На такое-же радикальное противорѣчіе наталкиваемся мы и въ ученіи Прудона о централизаціи и государствѣ. Какъ бы мы ни называли проектируемый Прудономъ строй, который долженъ утвердиться на мѣстѣ упраздненнаго буржуазнаго государства — «анархіей» или «федерализмомъ», онъ, несомнѣнно, носитъ въ себѣ всѣ черты «государственности». Самое понятіе — «анархія» — употребляется Прудономъ въ двоякомъ смыслѣ. Въ однихъ случаяхъ, анархія есть идеалъ, представленіе объ абсолютно безвластномъ обществѣ. Реально такое общество — невозможно, ибо необходимость соблюденія договора предполагаетъ наличность принужденія. Въ другихъ случахъ — анархія есть только своеобразная форма политической организаціи, характеризующаяся преобладаніемъ началъ автономіи и самоуправленія надъ началомъ госудаственной централизаціи. Однако, компромиссы и поправки идутъ у Прудона еще далѣе. Если въ «Confessions» онъ разрабатываетъ сложную систему общественности на началахъ централизаціи, то въ «Principe Féderatif» онъ уже опредѣленно признаетъ, что «анархія» въ чистомъ видѣ, какъ абсолютное безвластіе, неосуществима и что реальное рѣшеніе политической проблемы лежитъ въ реализаціи «федерализма», какъ дѣйствительнаго, жизненнаго компромисса между анархіей и демократіей.
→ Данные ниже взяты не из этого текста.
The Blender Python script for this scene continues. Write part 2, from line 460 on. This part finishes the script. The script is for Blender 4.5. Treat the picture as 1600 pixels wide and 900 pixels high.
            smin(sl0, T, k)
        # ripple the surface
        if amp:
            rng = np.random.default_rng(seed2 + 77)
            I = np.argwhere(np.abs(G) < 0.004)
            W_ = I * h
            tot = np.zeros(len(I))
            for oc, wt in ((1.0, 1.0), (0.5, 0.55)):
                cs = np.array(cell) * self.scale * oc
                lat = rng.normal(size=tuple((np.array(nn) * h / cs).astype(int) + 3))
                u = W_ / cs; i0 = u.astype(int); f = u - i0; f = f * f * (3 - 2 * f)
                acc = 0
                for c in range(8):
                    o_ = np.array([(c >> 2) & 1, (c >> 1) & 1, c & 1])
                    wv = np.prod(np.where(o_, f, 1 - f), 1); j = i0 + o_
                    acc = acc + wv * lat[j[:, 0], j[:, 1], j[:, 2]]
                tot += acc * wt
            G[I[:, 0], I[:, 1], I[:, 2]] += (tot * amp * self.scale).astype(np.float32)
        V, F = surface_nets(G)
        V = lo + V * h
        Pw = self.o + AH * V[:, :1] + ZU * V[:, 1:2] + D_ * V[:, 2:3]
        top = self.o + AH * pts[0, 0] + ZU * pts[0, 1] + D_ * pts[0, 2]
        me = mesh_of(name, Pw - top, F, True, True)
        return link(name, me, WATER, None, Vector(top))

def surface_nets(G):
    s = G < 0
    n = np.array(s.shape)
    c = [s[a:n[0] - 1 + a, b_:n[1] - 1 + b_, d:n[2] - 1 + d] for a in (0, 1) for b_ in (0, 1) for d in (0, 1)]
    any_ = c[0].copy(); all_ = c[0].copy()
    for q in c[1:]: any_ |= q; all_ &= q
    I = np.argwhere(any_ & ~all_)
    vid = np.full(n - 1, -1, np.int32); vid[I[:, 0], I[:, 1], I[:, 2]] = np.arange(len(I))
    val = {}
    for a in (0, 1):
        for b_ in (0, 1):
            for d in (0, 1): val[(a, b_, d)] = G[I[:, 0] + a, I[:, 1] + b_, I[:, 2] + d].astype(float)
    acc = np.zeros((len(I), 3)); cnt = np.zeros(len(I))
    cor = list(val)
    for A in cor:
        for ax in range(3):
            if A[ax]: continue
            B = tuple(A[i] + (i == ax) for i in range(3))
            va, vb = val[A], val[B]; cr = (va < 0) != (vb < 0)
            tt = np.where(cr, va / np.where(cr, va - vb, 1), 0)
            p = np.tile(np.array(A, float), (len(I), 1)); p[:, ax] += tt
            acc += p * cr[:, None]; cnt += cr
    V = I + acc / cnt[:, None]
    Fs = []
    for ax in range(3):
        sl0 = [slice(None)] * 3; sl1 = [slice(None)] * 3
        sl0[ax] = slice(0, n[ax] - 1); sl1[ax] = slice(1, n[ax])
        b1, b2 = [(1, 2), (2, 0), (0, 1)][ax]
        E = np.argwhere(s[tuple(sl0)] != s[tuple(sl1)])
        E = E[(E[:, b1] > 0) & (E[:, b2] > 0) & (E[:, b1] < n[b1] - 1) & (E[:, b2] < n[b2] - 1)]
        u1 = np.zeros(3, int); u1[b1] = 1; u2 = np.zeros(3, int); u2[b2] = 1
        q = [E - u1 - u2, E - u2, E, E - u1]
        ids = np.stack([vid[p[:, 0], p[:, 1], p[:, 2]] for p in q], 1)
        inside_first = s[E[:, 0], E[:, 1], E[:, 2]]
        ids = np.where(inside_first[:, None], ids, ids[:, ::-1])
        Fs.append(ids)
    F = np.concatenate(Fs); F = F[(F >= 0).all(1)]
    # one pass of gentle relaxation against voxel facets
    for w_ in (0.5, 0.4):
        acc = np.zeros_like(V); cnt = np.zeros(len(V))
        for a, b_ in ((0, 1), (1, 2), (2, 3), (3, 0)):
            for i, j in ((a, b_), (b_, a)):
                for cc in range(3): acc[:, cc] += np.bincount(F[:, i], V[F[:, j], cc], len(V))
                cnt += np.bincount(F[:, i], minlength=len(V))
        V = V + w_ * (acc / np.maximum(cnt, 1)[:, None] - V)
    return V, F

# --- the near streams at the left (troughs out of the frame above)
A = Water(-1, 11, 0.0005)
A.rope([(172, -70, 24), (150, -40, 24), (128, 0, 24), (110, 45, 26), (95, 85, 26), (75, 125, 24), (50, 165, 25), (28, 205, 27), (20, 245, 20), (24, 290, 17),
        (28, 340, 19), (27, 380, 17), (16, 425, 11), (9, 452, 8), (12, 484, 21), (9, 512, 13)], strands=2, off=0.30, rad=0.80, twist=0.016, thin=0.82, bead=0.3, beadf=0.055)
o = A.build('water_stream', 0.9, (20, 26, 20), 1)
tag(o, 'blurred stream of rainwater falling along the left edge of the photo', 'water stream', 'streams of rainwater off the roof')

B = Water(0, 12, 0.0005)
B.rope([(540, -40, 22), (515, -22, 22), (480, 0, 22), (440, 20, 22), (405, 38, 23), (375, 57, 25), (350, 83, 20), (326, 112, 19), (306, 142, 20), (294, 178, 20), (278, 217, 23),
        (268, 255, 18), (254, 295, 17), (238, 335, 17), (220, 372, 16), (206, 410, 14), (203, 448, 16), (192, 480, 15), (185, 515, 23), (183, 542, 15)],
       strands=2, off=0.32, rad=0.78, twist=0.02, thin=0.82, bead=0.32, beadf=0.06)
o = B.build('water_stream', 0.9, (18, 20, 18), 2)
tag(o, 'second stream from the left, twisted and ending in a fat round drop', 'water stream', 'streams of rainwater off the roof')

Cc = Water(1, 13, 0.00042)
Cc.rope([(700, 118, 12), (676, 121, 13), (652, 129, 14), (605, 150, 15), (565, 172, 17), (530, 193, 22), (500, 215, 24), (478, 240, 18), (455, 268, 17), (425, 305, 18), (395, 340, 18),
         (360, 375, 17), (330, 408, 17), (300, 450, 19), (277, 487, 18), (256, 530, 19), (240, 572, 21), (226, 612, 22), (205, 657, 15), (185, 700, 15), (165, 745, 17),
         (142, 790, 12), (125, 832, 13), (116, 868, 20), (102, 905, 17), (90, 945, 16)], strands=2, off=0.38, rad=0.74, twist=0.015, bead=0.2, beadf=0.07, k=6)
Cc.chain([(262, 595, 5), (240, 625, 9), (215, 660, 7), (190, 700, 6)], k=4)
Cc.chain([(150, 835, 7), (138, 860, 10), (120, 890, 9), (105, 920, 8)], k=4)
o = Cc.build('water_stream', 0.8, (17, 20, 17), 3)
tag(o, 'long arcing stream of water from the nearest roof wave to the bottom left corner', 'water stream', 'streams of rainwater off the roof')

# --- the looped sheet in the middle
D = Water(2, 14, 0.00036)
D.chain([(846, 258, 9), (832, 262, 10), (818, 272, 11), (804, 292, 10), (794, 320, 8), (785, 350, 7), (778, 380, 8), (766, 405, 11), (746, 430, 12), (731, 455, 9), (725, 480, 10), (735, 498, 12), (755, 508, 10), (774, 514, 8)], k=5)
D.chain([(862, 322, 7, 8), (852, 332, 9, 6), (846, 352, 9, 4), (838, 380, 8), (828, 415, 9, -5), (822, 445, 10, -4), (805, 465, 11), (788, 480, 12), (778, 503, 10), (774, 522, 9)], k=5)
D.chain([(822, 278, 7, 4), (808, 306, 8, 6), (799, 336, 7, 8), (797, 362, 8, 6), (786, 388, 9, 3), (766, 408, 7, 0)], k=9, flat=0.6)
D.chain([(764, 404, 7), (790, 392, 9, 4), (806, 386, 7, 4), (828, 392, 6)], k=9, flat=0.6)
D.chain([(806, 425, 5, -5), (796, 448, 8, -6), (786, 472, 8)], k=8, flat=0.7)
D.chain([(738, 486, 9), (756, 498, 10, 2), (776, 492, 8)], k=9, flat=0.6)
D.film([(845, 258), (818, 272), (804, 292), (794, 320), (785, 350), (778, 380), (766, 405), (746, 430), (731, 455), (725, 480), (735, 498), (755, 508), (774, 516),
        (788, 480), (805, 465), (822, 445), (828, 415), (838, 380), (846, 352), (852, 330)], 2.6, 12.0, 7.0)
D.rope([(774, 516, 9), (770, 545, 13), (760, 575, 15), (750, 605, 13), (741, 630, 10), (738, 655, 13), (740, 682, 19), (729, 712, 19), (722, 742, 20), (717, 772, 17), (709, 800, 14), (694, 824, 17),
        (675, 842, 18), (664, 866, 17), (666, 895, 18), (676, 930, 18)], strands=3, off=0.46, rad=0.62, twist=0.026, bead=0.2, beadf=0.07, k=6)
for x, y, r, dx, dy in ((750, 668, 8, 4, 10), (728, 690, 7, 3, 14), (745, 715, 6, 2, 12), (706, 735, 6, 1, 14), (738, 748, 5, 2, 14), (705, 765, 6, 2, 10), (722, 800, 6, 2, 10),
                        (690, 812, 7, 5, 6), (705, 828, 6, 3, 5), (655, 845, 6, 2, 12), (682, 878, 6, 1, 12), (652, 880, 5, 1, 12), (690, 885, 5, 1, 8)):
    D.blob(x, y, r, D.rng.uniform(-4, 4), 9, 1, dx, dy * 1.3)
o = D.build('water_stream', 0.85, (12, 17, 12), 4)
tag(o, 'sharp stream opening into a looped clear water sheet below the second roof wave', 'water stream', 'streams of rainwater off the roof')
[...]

III) Никто не написалъ болѣе краснорѣчивыхъ и пламенныхъ филиппикъ противъ государства, чѣмъ Бакунинъ.
Государство — для Бакунина вездѣ и всегда зло. Оно — не общество, а его «историческая форма, столь же грубая, какъ и абстрактная. Оно исторически родилось во всѣхъ странахъ, какъ плодъ брачнаго союза насилія, грабежа и опустошенія, однимъ словомъ войны и завоеванія, вмѣстѣ съ богами, послѣдовательно рожденными теологической фантазіей націй. Оно было съ своего рожденія и остается до сихъ поръ божественной санкціей грубой силы и торжествующей несправедливости... Государство это власть, это сила, это самопоказъ и нахальство силы. Оно не вкрадчиво, оно не ищетъ дѣйствовать путемъ убѣжденія и всякій разъ какъ, это ему приходится, оно дѣлаетъ это противъ доброй воли; ибо его природа заключается въ дѣйствіи принужденіемъ, насиліемъ, а не убѣжденіемъ. Сколько оно ни старается скрыть свою природу, оно остается законнымъ насильникомъ воли людей, постояннымъ отрицаніемъ ихъ свободы. Даже когда оно повелѣваетъ добро, оно его портитъ и обезцѣниваетъ именно потому, что оно повелѣваетъ, а всякое повелѣніе вызываетъ, возбуждаетъ справедливый бунтъ свободы»... («Богъ и государство»). Или въ другомъ мѣстѣ: «...Государство... по самому своему принципу, есть громадное кладбище, гдѣ происходитъ самопожертвованіе, смерть и погребеніе всѣхъ проявленій индивидуальной и мѣстной жизни, всѣхъ интересовъ частей, которыя то и составляютъ всѣ вмѣстѣ общество. Это алтарь, на которомъ реальная свобода и благоденствіе народовъ приносятся въ жертву политическому величію, и чѣмъ это пожертвованіе болѣе полно, тѣмъ Государство совершеннѣй... Государство... это абстракція, пожирающая народную жизнь». («Четвертое письмо о Патріотизмѣ»).
Но государство — указываетъ Бакунинъ — есть зло «исторически необходимое..., —столь-же необходимое, какъ были необходимы первобытная животность и теологическія пустосплетенія людей». Оно обречено исчезнуть; его замѣнитъ свободное общество, которое, отправляясь отъ удовлетворенія своихъ естественныхъ потребностей, будетъ строиться на началахъ полнаго самоопредѣленія, отъ маленькой общины къ грандіозному міровому союзу, объемлющему все человѣчество. Связь отдѣльныхъ ячеекъ — не принудительна, она основывается не на законѣ, но на свободномъ соглашеніи всѣхъ. Общая воля — вотъ источникъ всѣхъ правовыхъ нормъ для Бакунина и разъ принятое добровольное соглашеніе обладаетъ обязывающей силой.